The loss of a parent,is a very poignant thing to bear, regardless of ones age! From your description of the area, your mother's ashes were interred with your father, in a very beautiful part of the world!!
Charles, it is amazingly beautiful country.
Liz, you said that perfectly. Thanks.
Barbara, I think I realized going back just how lucky I was.
Steve, sorry! I know, I know.
Firefly, it is hard, no matter how old we are, or how old our parents are. I suspect most people don't talk about it because somehow our society doesn't acknowledge it, so they feel almost ashamed, as if there's something wrong with them for taking it so hard.

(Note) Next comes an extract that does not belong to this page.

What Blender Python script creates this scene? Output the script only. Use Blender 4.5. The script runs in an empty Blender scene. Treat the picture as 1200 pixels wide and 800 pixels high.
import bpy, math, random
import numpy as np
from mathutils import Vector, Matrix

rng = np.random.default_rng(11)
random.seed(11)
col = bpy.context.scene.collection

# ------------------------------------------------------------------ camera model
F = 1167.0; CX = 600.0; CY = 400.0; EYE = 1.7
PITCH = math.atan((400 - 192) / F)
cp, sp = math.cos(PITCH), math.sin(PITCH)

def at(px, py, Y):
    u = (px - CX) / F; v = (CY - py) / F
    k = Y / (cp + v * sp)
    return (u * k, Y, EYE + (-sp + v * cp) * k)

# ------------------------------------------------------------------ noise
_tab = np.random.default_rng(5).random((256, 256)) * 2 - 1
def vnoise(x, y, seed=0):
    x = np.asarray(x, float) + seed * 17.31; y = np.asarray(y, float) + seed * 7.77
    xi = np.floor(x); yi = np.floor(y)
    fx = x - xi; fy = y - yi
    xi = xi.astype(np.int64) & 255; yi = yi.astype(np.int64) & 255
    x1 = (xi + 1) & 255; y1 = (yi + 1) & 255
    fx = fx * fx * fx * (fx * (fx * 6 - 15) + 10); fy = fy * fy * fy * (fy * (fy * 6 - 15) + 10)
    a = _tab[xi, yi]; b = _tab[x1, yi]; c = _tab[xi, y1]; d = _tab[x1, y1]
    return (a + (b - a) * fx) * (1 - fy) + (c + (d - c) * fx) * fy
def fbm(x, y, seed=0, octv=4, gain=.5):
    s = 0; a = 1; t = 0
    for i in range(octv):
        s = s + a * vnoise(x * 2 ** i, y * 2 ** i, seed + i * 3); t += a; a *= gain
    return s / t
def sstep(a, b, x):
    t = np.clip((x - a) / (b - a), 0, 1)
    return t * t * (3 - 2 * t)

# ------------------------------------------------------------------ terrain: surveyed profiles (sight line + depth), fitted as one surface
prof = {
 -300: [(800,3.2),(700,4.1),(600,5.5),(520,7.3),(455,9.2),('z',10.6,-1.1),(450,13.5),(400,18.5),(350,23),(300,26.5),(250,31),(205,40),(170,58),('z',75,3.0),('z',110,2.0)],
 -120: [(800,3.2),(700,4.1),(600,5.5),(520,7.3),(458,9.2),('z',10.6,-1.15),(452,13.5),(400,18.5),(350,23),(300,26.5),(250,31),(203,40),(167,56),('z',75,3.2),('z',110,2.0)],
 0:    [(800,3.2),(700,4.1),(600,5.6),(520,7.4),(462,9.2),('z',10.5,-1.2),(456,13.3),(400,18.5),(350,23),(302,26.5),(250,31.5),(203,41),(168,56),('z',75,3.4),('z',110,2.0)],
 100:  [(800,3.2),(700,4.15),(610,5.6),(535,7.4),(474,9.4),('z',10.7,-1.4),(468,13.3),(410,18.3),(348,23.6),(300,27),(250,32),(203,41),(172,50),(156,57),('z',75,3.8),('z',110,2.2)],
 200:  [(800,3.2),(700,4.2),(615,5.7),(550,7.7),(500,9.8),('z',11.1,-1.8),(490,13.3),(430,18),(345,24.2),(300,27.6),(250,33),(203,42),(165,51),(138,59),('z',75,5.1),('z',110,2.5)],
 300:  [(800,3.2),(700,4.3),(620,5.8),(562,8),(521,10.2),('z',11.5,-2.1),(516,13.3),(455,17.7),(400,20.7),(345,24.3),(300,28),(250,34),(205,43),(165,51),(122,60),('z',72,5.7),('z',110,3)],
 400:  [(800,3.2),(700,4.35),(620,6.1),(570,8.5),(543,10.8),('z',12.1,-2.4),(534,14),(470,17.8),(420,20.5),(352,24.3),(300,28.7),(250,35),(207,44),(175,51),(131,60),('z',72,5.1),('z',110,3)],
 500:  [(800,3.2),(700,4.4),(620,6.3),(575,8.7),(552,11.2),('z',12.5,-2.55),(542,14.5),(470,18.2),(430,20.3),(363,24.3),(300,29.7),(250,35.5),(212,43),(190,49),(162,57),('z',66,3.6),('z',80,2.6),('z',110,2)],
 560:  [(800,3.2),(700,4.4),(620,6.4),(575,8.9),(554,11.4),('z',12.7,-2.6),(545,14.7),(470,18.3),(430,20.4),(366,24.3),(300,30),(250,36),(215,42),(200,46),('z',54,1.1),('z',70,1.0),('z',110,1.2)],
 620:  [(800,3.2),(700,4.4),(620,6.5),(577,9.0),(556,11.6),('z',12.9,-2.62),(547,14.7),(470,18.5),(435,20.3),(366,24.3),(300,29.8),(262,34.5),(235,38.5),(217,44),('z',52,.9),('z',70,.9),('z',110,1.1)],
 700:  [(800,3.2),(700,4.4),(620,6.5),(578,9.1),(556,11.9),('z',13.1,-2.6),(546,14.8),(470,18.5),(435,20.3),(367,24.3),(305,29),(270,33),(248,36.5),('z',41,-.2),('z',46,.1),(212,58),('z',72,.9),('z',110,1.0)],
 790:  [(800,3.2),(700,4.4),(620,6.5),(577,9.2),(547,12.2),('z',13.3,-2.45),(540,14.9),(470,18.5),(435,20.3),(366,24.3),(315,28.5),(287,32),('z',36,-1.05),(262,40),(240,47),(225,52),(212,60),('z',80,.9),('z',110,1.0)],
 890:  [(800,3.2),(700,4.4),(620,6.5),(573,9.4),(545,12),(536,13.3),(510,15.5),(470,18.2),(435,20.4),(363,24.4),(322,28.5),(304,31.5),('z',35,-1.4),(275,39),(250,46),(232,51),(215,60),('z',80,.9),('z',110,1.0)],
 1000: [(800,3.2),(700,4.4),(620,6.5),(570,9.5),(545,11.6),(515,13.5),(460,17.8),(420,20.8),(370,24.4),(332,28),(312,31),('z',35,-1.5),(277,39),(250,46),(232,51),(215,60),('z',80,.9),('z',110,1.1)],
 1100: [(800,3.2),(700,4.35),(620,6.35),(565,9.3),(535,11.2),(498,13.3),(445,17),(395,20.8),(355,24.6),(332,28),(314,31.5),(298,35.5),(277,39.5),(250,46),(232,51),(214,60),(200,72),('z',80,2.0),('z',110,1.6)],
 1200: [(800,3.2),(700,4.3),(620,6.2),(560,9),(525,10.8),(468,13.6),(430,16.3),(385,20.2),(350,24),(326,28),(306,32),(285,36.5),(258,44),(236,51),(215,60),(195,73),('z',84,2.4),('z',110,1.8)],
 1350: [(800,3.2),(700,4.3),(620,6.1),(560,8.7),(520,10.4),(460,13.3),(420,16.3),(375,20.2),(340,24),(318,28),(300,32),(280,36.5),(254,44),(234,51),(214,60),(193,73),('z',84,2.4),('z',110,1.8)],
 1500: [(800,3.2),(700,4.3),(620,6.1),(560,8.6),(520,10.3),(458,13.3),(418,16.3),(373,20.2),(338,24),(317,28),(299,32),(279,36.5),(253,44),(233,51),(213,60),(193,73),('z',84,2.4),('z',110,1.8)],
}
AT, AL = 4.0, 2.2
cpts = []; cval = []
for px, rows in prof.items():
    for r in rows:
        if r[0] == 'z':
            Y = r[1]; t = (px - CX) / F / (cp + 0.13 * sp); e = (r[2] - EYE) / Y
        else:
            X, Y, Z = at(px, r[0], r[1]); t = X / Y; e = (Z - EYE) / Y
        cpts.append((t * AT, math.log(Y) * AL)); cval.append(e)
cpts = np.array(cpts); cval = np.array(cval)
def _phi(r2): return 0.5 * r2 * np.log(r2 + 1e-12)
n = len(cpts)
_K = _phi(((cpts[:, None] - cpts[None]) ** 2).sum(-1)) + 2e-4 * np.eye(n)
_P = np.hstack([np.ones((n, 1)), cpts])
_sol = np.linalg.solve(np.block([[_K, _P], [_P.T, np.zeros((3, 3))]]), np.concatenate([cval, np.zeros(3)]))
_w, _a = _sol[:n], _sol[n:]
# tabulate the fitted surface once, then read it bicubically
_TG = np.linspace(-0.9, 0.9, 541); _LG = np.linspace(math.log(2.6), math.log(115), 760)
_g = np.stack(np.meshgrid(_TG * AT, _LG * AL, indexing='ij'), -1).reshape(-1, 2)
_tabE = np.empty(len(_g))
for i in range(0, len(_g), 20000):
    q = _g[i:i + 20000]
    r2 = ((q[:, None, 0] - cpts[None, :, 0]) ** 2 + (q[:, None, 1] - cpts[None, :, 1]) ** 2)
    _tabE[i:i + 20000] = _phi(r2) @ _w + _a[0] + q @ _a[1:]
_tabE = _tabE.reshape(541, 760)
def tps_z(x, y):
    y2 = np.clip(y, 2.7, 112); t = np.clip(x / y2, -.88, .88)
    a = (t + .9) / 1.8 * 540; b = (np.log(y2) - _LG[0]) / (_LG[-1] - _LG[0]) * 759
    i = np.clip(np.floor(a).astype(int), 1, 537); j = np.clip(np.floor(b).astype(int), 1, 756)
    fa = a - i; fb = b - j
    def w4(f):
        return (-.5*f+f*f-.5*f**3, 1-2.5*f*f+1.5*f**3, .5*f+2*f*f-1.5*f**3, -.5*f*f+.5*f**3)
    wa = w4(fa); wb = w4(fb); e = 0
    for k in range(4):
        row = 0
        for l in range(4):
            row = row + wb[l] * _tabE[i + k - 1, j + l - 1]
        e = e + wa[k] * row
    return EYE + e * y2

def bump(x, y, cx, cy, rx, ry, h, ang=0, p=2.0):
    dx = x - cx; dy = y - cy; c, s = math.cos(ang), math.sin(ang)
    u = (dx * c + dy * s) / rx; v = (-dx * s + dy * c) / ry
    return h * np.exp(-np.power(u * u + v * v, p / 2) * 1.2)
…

i am 76 years old and my mom died six years ago. I still miss her, wish I could have made her life better, and think of her with love. So, I know it isn't easy to allow that relationship to go, and I am not convinced I should even try. My sincere sympathy on your loss.
Diane
Diane, my condolences on the death of your mother. But how wonderful to have had her for 70 years! I learned after my dad's death that one of the hardest things about losing someone is the realization that we're going to have to miss them for the rest of our lives. They just leave a gaping hole.
I feel your loss, Candy.
I have been through Idaho many times: my favourite over Coeur d'Alene is Bonner's Ferry. Your last photo reminded me of the beauty of the area.
Thank you, Barbara. It was wonderful being there again. My sister is actually buying a place in McCall and moving there, so I suspect I'll be going back more often now.
Beautiful imagery - in both words and photos.
Now I want to move to Idaho. I had no idea it was so gorgeous.
Kate, I would LOVE to move back. Unfortunately, one of my daughters carries sickle cell trait and had scary issues with the altitude.
(((Candy + family)))
I've glad that your time in Idaho was...positive. And thank you for the photos - it looks like a beautiful area.